LES ARGENTYPES
Depuis une vingtaine d’années, Jean-Marie Fadier développe les argentypes, un projet artistique de photographies abstraites. Créés sur le plateau de l’Aubrac de juin à octobre, les argentypes sont réalisés sur du papier photosensible argentique noir et blanc que l’artiste expose directement à la lumière du jour sans utiliser d’appareil photo.
Jean-Marie Fadier réalise des photogrammes sans référent faisant apparaître des couleurs sans négatifs couleurs ni filtres, à partir des seules propriétés physico-chimiques des papiers sensibles. Ils sont le résultat d’une captation liée conjointement à la lumière, aux conditions climatiques et à l’intervention de l’artiste, selon un protocole où se combinent hasard et maitrise du geste. A l’opposé d’une « photographie classique », les œuvres réalisées sont totalement abstraites, uniques et non reproductibles. L’approche expérimentale adoptée par l’artiste interroge directement le medium photographique.
Retournant en amont de la prise de vue, Jean-Marie Fadier envisage la possibilité d’une photographie construite en dehors de son système de représentation et qui respecte deux principes fondamentaux.
Le principe d’unité (de temps, de lieu et d’action) : le processus, de l’exposition au séchage, s’effectue sans discontinuité de temps, dans un seul lieu et selon une intervention unique de l’artiste, qu’il appelle « geste » ou « signature ».

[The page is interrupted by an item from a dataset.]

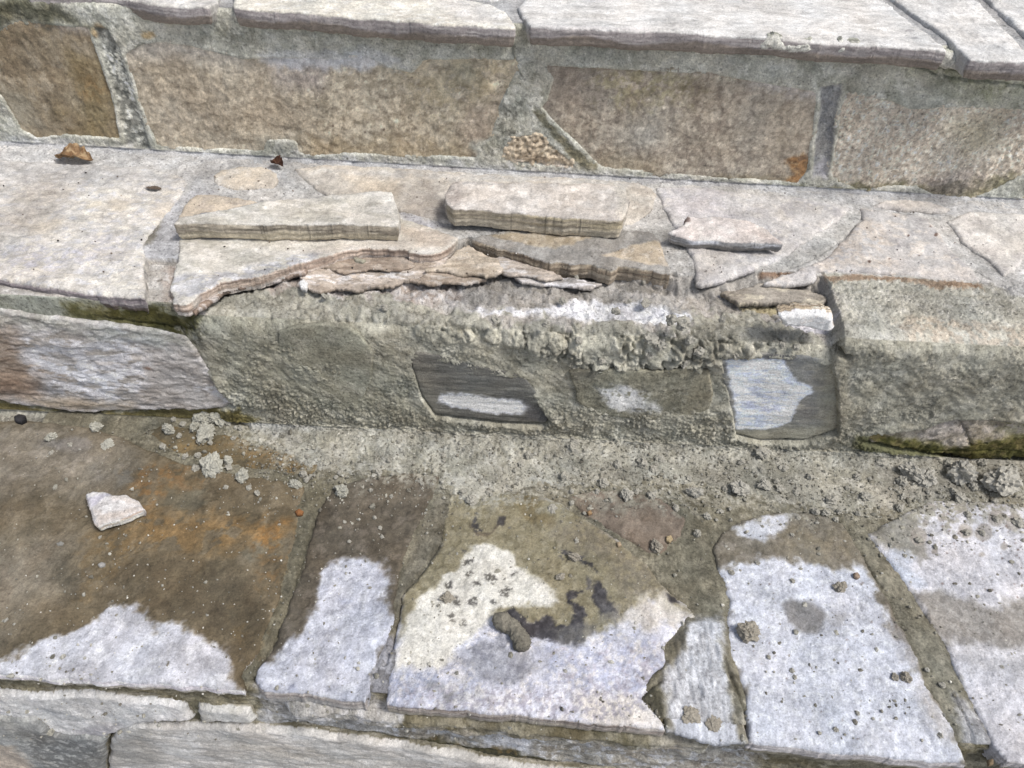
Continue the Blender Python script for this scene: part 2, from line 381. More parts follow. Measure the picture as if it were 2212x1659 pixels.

Le principe de libre interprétation : les argentypes questionne la place même du spectateur en lui offrant la possibilité de créer, à son tour, une vision personnelle de l’image.
Variés dans leur format, leurs formes et leurs couleurs, les argentypes constituent l’aboutissement du projet artistique de Jean-Marie Fadier en obligeant à modifier les habitudes du regard sur la photographie. En s’affranchissant des codes convenus de la photographie (référent, automaticité, matrice, reproductibilité), les abstractions de Jean-Marie Fadier repoussent les frontières de la photographie argentique tout en nous rappelant que le numérique ne constitue pas l’unique voie contemporaine du traitement de l’image. Ne souhaitant garder que le matériau, le dispositif et le geste et en s’affranchissant du référent, il a cherché à retrouver une liberté de création et à proposer un nouveau regard sur l’image photographique. Au-delà d’interroger le medium et la technique photographique par le principe d’unité, les argentypes prennent une dimension intemporelle et universelle à travers le principe de libre interprétation.